The annual Risk Management Survey is one example of how The Risk Institute and its founding partners are committed to moving this conversation forward. In this inaugural survey, we provide a snapshot of risk management practices among a large and diverse set of U.S. firms.

As The Risk Institute unveils the findings from its inaugural 2014 Risk Institute Survey on Integrated Risk Management several things are clear.

 1) In order for firms to transition to a more integrated risk management approach, which views risk management as a source of value enhancing opportunities, it is important to choose a leader of the risk management functions who embraces this view and who does not see risk management as merely a defensive strategy. Equally important is choosing a leader who can effectively collaborate with other C-suite executives to leverage risk to enhance shareholder value.  Finally, the Board committee responsible for risk management also should share this view.

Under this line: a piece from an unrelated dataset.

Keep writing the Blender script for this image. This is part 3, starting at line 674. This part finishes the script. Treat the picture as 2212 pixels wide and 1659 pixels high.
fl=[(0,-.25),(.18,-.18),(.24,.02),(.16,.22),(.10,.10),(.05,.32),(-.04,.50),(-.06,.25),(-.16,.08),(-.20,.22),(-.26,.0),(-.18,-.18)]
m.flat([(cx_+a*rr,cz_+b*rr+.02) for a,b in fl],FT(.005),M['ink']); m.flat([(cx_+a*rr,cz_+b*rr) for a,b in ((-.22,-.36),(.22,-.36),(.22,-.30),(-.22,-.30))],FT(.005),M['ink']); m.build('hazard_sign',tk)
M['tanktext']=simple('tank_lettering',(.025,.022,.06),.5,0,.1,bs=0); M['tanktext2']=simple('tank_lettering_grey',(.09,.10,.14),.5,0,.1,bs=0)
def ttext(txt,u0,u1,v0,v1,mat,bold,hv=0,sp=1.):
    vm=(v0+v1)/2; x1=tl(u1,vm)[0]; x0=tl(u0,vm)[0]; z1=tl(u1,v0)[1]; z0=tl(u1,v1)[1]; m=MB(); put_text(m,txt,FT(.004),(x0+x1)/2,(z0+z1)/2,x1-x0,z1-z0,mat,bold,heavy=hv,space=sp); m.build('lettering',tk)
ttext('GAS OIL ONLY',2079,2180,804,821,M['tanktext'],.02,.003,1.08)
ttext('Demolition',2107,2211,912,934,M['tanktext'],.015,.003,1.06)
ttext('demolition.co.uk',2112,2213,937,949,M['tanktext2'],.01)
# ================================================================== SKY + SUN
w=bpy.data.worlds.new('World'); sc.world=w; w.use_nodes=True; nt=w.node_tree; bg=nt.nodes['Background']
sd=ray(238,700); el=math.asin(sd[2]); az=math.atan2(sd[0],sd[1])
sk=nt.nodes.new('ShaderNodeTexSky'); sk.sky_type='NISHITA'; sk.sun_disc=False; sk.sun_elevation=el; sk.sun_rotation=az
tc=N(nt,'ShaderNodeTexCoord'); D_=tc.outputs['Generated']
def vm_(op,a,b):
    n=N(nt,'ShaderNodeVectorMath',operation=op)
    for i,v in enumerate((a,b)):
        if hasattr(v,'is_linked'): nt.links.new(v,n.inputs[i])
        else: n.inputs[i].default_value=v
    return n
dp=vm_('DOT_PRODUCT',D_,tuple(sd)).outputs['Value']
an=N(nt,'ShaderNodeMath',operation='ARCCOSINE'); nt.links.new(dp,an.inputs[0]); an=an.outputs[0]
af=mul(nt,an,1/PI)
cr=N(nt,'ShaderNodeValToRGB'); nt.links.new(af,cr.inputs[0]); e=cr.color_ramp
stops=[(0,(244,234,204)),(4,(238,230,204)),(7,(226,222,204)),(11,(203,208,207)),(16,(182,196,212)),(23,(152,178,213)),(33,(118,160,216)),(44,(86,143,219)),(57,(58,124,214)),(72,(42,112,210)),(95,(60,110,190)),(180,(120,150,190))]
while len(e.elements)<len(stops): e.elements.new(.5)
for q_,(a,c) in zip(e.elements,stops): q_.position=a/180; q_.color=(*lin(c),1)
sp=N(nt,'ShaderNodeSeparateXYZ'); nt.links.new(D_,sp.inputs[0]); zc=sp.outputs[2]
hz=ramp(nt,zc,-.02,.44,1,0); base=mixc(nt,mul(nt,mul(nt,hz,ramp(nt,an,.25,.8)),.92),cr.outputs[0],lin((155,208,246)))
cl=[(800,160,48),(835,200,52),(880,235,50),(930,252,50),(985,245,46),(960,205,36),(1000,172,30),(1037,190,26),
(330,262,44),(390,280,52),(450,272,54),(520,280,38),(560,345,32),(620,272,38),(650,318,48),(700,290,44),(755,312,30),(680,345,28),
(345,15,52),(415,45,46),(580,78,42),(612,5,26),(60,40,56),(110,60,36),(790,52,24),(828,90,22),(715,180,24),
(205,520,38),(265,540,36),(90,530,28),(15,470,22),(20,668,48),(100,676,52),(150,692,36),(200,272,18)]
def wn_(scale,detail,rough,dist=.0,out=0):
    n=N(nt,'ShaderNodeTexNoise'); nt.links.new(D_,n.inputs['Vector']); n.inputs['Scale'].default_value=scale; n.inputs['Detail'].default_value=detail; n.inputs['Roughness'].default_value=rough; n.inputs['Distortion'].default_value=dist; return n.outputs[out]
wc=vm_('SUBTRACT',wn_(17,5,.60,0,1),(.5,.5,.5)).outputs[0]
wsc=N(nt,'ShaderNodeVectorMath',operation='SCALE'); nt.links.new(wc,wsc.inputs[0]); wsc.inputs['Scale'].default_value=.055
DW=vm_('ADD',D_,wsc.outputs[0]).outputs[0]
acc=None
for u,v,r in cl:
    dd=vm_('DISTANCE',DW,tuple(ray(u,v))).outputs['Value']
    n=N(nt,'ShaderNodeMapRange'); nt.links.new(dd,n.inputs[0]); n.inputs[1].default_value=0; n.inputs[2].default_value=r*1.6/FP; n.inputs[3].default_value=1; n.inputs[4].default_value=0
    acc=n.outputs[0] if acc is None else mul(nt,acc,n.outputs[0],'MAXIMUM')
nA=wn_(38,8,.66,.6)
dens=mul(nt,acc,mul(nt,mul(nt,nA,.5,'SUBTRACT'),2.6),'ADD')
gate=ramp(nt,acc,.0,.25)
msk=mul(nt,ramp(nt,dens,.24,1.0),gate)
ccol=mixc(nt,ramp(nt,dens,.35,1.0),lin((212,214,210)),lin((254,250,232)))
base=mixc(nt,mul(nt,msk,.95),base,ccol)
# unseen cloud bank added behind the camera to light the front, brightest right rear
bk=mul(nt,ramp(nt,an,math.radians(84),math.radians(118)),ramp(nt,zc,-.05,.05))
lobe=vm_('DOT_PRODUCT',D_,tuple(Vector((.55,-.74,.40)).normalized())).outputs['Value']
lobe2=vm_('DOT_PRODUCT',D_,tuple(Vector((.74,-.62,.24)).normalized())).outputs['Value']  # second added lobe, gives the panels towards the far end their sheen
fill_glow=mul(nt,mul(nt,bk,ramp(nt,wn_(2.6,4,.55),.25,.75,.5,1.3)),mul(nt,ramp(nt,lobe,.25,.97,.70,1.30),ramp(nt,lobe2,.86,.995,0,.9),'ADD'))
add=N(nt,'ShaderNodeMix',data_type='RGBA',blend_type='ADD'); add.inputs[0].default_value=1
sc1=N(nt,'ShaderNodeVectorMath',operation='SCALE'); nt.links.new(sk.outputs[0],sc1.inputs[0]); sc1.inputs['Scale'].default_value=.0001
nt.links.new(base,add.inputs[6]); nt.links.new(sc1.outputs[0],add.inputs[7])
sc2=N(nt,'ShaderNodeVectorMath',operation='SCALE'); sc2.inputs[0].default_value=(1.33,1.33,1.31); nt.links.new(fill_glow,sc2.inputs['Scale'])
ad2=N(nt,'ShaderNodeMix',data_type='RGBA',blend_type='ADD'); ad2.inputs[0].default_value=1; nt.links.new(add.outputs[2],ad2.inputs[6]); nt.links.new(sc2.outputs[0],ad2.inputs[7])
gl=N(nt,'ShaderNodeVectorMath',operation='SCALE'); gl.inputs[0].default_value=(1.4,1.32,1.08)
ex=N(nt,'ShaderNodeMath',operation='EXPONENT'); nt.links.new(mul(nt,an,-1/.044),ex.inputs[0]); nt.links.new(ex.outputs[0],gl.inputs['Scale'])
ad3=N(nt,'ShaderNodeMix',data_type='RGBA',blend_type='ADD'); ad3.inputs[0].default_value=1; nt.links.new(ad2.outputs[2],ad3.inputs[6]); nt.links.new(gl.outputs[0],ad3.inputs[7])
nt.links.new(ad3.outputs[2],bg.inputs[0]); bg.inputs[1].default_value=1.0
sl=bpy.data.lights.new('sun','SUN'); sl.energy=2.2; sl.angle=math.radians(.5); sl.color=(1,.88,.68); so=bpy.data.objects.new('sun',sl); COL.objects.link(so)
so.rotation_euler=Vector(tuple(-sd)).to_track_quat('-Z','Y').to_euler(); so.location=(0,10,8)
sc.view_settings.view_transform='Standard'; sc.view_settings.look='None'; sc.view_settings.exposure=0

2) For firms wanting a more integrated risk management approach, it is important to include more business units/functions in the processes and not only rely on those functions related to finances and meeting mandated requirements. Aligning risk management with key organizational strategies will aid an organization to successfully develop a fully integrated risk management function that can leverage risk to achieve corporate objectives and enhance growth and shareholder value.

3) For firms to fully reap the benefits of an integrated approach, not only do they need to recognize a business process and analyze the risks of that process, they must also increase their efforts to have their analysis feeding back into the risk management of the firm itself. This “looping” process will allow firms to proactively manage the risks impacting their organizations and identify emerging risks to be leveraged or mitigated.

4) Given the changing nature of risks impacting firms, firms must continue to use a variety of techniques like best case/worse case and extreme scenario analyses, which can effectively evaluate these risks by including proprietary models and simulations.

5) As firms move from viewing risk management as a defensive strategy to a more fully integrated approach, senior executives and the Board must develop mechanisms to set the scope of risk-taking that are consistent with this latter view of risk management.

These findings afford some great insights and will enable us to investigate and address challenges in the practice of risk management so to advance the adoption of leading integrated risk management strategies.